I hope your travels are unharried and that you’re absorbing many interesting places, faces, and encounters. Or that you are merely in some state of peace with little in the way of distraction. Also! That you are in cool, dry air at night.
Back to pretending to work,
E—
I crept back up to the attic space. From Nicholas’s bedroom I could see the fierce bloom of an exploding transformer, flashing orange and eidetic against the low smudgy front. The mums on his fire-escape were gone. Earlier, I had texted A.J., “Storming?” He replied: “vry much so trees down everywhere in the road.” I said, “No waaay! I thought it was going to be cray. Winds?
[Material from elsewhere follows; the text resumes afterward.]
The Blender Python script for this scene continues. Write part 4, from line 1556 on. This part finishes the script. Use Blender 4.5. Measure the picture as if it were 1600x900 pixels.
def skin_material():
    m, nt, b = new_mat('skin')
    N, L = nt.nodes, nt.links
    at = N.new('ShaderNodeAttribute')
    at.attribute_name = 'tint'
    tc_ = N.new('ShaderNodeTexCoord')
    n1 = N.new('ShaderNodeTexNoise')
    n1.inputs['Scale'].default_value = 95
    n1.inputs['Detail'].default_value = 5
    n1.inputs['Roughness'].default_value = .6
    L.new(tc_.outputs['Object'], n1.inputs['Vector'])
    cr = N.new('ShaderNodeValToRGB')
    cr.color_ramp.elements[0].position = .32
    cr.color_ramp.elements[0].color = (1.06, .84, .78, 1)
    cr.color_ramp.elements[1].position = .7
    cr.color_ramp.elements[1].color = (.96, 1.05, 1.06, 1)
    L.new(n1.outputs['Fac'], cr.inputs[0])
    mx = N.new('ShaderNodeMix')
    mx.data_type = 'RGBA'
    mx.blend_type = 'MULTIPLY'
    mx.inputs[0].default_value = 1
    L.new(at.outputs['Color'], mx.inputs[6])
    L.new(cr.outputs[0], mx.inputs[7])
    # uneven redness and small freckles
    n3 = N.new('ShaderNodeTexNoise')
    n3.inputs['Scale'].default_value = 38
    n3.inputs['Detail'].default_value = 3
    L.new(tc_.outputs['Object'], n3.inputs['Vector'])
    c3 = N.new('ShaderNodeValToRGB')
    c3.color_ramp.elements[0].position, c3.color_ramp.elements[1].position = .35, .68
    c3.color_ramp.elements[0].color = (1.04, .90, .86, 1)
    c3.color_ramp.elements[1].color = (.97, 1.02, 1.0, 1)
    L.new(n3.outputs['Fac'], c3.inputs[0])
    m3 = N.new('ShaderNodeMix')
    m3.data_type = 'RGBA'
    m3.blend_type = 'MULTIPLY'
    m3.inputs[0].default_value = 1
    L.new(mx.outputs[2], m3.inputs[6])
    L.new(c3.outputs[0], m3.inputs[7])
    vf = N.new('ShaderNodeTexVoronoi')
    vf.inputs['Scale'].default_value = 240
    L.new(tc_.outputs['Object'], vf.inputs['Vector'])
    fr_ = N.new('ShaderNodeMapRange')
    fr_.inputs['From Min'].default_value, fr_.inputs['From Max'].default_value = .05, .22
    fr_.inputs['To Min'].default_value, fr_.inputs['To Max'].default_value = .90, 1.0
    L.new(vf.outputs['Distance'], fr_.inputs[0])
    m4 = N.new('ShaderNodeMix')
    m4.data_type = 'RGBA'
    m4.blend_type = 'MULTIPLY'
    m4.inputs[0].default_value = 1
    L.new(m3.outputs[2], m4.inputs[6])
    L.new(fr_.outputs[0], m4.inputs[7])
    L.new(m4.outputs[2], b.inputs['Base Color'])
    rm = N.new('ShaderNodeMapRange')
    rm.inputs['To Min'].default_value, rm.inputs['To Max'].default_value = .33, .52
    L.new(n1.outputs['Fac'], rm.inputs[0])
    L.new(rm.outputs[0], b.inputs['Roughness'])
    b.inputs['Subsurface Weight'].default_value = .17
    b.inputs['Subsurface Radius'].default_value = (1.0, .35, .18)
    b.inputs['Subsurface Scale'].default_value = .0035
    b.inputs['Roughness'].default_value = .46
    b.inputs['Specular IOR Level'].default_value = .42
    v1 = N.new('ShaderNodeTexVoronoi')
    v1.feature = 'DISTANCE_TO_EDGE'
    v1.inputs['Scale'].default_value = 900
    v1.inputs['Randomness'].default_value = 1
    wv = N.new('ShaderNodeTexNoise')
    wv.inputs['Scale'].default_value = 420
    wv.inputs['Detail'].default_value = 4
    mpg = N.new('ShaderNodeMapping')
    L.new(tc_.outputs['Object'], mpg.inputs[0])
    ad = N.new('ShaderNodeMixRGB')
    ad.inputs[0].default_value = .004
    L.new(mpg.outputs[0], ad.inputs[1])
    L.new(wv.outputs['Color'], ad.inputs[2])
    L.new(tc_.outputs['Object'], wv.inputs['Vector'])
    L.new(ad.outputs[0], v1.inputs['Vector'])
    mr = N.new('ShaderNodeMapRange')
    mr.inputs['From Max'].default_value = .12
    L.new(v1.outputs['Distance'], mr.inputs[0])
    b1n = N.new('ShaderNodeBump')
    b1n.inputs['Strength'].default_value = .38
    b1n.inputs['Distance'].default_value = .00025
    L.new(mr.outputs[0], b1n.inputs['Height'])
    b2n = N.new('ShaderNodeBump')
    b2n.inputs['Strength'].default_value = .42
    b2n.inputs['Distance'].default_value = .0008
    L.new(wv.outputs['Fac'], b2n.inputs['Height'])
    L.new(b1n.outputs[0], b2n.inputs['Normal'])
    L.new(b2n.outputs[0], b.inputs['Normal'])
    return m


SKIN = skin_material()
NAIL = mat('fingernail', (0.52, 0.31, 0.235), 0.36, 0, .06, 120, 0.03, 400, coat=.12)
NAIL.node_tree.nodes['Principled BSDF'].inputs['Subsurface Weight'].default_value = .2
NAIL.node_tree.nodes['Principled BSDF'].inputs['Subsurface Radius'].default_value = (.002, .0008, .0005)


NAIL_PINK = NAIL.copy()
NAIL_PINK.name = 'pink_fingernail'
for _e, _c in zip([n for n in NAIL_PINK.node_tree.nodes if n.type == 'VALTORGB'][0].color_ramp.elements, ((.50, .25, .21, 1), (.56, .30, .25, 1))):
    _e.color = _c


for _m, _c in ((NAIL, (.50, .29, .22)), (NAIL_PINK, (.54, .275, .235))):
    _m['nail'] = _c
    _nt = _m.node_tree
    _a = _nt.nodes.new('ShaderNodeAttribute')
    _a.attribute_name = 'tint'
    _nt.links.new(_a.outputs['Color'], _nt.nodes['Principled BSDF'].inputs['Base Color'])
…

Columbus has none yet.” He replied ominously: “oh you wait for it.” And not ten minutes later a sky too dark to read by, and the skittering, slithery sound of minerals aloft like insects, brushing against the downspouts, sandy and purposive and secretive, the rough beasts of a desert prophet. I texted him back, somewhat feebly, “It’s really scary.” And seven minutes later: “Now it’s just rainy.” For the onslaught lasted a little under fifteen minutes—and then the spell lifted to cast another, a vanishing, all sweetness, all mildness. Ember-red embrasures opened in the bruised cell above. Now I sat waiting for the power to come back on. And it didn’t. And I knew it wouldn’t. So then I waited for Nicholas to come home. “SHE’S COME DOWN!” shouted the crack head. “SHE’S ALL COME DOWN!” From my attic perch I could see him rutting through the avenue, gesticulating grandly at the clot of brambles and shingles and trashcans and glass blocking the way, and two trees crossed in an ex upon the pass, some trapeze act gone wrong, all twisted up and done.